Thursday, December 17, 2009

The cost of mission

Good morning friends. I am very proud of all of my students for their work last night. I found they did exceptionally well as we had the largest turn out ever for one of our productions as well as a good crowd online as we broadcast for the first time. Today is our last day before Christmas break and it is a simple clean up day. But first let us turn back to 1 Thessalonians 2.

There was no doubt that Paul was a unique person in the early Church. He had received the task of presenting the gospel of grace to the gentiles, both far and near. Not only that, he often was surrounded by men who he was discipling and training as leaders. Not all of those who were with Paul were in training; he also had some full partners, such as Barnabas and Silas who were referred to as apostles, like Paul. His mission was not an easy one for a Jew going into foreign lands, foreign cultures, foreign beliefs. A good thing he was raised in Tarsus which was a trading center where he would have encountered many of these cultures as young boy. Still, it was not an easy task having to break new ground while financing himself. He points out to the Thessalonians:

As apostles of Christ we could have been a burden to you, but we were gentle among you, like a mother caring for her little children. We loved you so much that we were delighted to share with you not only the gospel of God but our lives as well, because you had become so dear to us. Surely you remember, brothers, our toil and hardship; we worked night and day in order not to be a burden to anyone while we preached the gospel of God to you. vs. 6-9

I simply want to point out to you this morning that, although Paul and Silas were unique in the early Church, they are not unique in our present day. This is what we have all been called to do, to be the agents of reconciliation between God and man. The mission comes at a cost, a cost that all of us should be willing to bear because Jesus' example of love to us should compel us to serve in the mission. The cost is as Paul outlines here; to love people; to love people enough to share the gospel and our lives with them; to pay whatever price is necessary to do fulfill this mission.

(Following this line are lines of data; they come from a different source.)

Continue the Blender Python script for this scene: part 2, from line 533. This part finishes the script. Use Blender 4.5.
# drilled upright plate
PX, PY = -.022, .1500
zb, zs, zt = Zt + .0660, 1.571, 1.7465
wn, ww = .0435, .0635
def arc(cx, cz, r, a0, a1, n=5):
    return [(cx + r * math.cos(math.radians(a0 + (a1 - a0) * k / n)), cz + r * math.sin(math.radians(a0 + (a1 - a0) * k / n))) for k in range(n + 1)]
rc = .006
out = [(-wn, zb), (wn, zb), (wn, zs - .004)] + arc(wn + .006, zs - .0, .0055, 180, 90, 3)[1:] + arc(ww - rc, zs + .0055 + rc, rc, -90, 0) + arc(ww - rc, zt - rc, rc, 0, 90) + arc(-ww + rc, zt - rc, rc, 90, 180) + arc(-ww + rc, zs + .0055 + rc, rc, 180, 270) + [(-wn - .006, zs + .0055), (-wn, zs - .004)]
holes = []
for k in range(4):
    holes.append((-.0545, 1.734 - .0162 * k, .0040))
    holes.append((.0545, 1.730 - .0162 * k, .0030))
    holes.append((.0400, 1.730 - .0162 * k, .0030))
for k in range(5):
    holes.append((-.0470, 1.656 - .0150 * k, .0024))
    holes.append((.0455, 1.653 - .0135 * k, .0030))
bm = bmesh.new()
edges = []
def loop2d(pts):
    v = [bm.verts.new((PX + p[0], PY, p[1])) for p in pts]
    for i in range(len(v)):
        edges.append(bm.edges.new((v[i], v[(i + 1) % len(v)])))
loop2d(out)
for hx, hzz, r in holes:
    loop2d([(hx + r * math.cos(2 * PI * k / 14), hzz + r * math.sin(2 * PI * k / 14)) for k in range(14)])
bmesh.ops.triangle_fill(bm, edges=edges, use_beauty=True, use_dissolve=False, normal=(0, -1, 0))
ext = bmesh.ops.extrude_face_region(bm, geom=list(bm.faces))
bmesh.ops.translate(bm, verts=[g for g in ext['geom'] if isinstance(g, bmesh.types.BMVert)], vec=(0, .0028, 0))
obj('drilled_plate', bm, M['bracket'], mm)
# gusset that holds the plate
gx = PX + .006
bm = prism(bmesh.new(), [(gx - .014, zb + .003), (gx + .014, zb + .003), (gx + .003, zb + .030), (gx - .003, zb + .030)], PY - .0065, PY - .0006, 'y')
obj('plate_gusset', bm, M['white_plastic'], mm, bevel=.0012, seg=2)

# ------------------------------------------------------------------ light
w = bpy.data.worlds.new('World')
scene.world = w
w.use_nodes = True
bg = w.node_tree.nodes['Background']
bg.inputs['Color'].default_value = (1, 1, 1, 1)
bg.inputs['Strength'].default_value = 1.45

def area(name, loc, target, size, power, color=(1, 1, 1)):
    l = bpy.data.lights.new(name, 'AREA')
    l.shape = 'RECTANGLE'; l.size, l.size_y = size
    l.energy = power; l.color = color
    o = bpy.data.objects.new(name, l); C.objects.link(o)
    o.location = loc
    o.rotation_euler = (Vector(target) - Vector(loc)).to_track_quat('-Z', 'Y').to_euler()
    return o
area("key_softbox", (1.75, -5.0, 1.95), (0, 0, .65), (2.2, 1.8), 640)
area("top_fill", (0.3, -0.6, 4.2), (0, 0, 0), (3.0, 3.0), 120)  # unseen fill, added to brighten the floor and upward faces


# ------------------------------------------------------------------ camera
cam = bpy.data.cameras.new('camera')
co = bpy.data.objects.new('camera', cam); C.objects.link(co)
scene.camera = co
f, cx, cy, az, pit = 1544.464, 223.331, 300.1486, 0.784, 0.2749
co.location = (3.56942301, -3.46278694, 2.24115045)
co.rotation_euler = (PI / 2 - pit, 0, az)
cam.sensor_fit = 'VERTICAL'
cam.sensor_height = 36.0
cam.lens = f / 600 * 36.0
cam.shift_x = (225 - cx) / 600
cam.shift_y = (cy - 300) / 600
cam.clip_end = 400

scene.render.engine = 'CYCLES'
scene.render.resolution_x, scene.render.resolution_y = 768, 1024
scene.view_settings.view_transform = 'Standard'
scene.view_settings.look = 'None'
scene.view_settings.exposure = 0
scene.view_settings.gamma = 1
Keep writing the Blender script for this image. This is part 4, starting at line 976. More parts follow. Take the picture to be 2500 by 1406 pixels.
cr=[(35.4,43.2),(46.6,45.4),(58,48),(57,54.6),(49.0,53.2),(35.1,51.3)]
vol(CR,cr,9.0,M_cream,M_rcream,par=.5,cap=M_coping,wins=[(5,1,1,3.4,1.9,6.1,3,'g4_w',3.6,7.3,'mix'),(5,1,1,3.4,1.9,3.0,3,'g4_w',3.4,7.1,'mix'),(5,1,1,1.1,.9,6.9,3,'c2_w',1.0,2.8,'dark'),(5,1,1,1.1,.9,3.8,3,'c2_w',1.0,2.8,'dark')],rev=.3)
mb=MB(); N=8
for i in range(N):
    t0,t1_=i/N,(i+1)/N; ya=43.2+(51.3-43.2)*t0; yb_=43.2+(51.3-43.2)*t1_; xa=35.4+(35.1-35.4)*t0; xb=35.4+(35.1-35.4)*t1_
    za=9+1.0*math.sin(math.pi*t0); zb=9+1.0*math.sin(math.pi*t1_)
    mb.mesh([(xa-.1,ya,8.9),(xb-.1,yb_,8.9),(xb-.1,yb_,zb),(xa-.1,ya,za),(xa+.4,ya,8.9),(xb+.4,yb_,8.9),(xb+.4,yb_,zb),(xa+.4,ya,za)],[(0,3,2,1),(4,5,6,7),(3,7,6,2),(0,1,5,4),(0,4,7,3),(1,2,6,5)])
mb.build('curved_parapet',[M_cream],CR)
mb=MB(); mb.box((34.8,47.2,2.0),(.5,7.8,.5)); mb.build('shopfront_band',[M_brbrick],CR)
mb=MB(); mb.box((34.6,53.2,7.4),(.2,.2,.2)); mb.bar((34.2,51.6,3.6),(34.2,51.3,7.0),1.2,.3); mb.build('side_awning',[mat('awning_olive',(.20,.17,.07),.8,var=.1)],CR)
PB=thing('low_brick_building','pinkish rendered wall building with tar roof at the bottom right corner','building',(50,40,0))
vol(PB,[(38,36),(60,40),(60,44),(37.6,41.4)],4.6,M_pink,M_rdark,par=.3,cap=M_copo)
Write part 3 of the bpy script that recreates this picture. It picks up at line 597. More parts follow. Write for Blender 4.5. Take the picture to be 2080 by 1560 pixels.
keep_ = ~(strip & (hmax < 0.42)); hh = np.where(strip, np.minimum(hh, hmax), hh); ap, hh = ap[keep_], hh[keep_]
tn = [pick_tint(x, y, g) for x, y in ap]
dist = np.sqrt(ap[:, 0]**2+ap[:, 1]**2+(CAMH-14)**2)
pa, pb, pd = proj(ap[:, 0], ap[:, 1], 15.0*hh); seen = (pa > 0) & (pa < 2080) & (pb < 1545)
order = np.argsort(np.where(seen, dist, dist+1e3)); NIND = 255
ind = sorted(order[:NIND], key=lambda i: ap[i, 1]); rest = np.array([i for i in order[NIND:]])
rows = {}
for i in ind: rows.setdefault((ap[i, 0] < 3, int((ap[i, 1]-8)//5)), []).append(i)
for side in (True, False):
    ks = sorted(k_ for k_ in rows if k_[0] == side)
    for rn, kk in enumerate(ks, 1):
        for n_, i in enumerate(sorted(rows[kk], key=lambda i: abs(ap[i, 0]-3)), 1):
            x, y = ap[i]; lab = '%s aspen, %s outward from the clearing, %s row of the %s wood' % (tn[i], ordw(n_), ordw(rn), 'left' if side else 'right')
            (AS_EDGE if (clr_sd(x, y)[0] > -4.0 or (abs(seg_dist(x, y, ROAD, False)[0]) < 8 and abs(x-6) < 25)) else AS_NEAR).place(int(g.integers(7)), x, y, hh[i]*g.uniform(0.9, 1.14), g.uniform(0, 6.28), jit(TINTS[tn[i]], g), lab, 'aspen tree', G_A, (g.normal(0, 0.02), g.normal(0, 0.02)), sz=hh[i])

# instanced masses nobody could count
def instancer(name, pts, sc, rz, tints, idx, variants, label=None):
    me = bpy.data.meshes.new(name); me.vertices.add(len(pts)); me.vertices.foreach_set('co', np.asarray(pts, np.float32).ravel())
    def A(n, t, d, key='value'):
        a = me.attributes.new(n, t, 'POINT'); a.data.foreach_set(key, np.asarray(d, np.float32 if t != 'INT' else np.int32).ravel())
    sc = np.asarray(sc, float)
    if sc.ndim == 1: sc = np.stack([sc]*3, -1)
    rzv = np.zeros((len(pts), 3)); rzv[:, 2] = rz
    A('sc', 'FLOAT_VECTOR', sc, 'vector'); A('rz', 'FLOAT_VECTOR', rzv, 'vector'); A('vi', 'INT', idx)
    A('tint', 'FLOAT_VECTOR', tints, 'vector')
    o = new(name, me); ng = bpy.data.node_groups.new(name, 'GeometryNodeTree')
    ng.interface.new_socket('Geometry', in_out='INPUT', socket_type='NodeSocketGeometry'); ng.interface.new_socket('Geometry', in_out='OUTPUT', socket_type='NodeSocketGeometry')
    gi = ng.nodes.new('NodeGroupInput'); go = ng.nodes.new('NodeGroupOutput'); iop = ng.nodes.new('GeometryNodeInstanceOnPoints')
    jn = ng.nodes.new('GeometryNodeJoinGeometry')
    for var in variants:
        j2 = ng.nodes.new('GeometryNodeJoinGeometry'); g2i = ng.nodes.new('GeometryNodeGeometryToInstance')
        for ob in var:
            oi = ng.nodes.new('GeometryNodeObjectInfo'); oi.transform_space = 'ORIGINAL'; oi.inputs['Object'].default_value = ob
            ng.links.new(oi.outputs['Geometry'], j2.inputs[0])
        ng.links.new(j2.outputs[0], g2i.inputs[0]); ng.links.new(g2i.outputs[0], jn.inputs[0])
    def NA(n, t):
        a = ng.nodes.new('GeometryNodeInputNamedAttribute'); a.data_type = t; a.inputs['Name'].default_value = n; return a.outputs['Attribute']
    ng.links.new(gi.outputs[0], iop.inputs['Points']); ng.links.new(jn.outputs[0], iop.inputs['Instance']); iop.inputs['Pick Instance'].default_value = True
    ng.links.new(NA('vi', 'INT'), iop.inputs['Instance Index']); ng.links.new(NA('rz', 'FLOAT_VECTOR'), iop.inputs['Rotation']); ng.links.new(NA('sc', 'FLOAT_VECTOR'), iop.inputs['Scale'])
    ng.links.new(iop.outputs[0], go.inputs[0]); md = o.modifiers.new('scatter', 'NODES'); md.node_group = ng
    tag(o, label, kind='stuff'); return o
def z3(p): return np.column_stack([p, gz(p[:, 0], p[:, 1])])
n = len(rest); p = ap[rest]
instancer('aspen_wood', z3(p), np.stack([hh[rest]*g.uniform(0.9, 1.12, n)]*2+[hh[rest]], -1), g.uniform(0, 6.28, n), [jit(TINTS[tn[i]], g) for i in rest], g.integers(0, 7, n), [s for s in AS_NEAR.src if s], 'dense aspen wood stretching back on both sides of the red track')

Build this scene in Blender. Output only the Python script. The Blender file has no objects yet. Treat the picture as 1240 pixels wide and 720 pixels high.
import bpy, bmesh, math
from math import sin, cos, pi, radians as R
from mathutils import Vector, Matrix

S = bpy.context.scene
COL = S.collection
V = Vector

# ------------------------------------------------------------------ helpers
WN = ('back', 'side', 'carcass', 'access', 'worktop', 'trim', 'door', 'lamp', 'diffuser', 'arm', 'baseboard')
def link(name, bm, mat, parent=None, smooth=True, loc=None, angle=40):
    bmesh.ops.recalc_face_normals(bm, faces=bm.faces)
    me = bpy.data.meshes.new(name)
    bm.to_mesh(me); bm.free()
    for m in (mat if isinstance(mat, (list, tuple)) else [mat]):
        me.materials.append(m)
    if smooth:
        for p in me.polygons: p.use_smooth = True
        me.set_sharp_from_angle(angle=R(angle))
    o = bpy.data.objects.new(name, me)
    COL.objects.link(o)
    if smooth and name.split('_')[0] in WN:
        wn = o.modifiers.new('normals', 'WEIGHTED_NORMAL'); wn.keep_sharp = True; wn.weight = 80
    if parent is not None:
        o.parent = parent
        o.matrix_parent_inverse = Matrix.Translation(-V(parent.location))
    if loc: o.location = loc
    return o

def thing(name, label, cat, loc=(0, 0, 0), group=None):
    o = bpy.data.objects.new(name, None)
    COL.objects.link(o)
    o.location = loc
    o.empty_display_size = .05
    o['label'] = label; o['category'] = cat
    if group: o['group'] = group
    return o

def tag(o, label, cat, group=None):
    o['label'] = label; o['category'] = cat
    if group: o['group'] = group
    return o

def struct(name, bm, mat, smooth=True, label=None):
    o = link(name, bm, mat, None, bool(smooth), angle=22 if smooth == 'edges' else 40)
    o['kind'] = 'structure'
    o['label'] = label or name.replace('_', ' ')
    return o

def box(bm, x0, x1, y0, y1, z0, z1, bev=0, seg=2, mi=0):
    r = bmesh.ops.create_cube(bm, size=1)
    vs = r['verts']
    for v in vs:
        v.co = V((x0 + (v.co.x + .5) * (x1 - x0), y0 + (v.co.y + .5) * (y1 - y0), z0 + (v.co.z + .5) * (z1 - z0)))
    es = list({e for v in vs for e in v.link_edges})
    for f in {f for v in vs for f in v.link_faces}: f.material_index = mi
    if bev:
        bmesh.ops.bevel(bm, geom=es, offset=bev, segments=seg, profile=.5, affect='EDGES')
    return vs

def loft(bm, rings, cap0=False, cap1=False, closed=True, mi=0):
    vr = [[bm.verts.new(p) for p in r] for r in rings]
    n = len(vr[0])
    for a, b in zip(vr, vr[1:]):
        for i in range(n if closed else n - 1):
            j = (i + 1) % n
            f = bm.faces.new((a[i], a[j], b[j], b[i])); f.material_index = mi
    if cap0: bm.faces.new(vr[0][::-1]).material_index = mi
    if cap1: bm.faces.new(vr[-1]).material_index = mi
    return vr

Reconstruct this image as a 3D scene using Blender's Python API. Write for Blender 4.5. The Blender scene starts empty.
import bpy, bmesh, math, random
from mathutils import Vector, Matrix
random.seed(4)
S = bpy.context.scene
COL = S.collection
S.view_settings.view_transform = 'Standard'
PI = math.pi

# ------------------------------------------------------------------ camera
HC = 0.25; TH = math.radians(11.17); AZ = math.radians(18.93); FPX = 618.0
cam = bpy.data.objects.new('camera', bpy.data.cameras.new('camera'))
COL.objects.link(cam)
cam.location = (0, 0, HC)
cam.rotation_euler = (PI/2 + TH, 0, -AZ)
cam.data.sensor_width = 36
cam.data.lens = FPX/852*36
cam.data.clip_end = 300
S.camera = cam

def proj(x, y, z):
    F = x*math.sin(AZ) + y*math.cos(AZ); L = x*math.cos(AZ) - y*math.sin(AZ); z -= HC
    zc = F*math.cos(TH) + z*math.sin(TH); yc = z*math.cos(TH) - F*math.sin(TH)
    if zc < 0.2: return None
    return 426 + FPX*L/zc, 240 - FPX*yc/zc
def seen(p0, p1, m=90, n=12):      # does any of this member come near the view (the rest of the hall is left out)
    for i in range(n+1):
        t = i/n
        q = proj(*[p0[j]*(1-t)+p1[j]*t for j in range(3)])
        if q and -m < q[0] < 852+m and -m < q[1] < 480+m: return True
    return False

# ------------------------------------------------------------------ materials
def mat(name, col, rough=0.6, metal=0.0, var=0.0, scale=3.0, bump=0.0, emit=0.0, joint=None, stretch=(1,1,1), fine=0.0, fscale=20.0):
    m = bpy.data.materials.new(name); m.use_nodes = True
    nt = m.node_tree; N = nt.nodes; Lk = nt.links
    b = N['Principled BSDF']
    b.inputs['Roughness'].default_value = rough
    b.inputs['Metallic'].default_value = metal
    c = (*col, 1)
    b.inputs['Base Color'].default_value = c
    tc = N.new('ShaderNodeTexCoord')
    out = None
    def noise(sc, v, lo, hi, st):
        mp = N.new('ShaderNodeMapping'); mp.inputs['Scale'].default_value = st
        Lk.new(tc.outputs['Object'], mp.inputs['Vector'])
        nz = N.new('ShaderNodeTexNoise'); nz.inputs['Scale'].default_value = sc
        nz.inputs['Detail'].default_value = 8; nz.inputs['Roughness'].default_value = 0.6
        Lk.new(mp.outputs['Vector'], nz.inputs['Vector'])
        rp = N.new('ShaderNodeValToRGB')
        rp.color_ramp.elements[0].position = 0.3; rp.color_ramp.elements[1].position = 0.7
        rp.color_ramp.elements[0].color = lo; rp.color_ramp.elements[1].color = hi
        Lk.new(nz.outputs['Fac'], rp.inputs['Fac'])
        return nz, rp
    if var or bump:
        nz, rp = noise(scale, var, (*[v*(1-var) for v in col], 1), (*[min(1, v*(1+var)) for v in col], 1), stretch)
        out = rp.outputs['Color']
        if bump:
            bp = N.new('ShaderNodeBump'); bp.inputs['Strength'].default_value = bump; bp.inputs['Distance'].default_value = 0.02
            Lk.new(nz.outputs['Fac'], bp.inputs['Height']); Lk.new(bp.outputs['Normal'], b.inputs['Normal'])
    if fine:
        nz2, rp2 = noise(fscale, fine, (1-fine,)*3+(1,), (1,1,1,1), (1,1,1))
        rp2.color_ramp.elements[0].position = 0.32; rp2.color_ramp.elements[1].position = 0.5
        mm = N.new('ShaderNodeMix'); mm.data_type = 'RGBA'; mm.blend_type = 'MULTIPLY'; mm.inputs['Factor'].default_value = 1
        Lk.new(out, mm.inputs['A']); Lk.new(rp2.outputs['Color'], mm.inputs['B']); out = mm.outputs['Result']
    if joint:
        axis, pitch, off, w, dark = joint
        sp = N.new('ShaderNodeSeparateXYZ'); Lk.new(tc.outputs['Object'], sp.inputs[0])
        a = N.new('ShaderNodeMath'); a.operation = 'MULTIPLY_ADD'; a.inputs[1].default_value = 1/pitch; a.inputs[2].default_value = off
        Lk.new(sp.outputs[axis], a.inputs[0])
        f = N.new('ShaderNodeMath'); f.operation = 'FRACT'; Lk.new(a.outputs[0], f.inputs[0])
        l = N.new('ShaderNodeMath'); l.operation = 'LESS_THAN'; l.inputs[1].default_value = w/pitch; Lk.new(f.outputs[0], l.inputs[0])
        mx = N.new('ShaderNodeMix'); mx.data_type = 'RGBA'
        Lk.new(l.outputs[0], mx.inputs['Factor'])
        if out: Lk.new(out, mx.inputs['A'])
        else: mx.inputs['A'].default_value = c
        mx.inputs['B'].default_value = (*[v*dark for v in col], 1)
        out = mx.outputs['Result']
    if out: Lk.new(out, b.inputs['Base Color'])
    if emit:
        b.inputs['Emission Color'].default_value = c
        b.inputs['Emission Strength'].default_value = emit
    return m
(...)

We have been called to the mission of loving people. It sounds easier said than done. Jesus told us that it is too easy to love people who love us or to give love to people who we know will love us in return. He told us instead to love those who can't love us back; to love our enemies and those who persecute us. That is our mission, to love the unlovable and the haters of this world. William Booth told his son Bramwell, "Go for souls and go for the worst." It is what Jesus demonstrated. Although he spent time with every class of people, he seemed to spend most of his time with those who society had given up on. I pray the Church hasn't given up on them. I have heard pastors say, "It's good to work with the lower end of society but in order for my church to survive I need to get a few rich people saved as well." I think he lacked a lot of understanding and faith. We have to love those who offer us nothing.

We have been called to the mission of sharing all we have, including our lives. It is great that we want to share the gospel with strangers but are we willing to allow those strangers to also share our lives. This is a tough one for a lot of us as we struggle with allowing people to draw close to us. Paul opened himself up completely to people. Everyone became someone he dearly loved and he shared all of his life with them. He held nothing back and he paid whatever price he had to pay to include them. This is how people are won and kept in the Lord. It is not good enough to bring someone to Jesus. Without rich relationships with other Christians they will soon fall away. We need to allow them to become part of our lives, sharing time and effort to grow them in Jesus. For some of us this is a greater cost than simply giving them our bank account, yet it is absolutely necessary.

We have been called to the mission of paying the price. Paul and Silas financed most of their mission themselves because the Church was still young and no one was rich enough to sponsor them. Paul refers to this as hardship and toil. These men worked hard to earn enough money to keep them and their growing team so that they could remain in Thessalonica to preach the gospel and share with the new believers. If we read Luke's account in Acts it seems they were there for a day, but Luke rarely provided a sense of time. Here Paul indicates they were there for a while and the whole time they worked and preached and shared. When I consider I have a lot to balance I think of Paul's example of the cost of mission. It is suppose to be hard work. It is suppose to cost us everything. It is suppose to be labouring and sacrificing. It is what each of us have been called to but can we all honestly say that we have responded to the call to the mission as we should?

I know there are a number of pastors and churches I am very proud of because they represent Jesus and the mission very well. They work hard, putting everything they have into their calling. Yet, there is no such thing as clergy and laity in the Church. We are all called to the mission and we all play a different part with different responsibilities. Some of us are focused fully on the mission, others of us have to work to provide for ourselves and the church while still taking part in the mission. Yes, I am referring to you. You have been saved to serve, not to be part of an audience. Your mission is to love people enough to share the gospel with them as well as to include them in your lives, no matter the coast. This mission involves giving everything you have; no half measures. If we all approach it in this way then we will see the miracles that we saw in the early Church and the whole world will know Jesus is alive and is in love with them. Let's get on with it then. To God be the glory.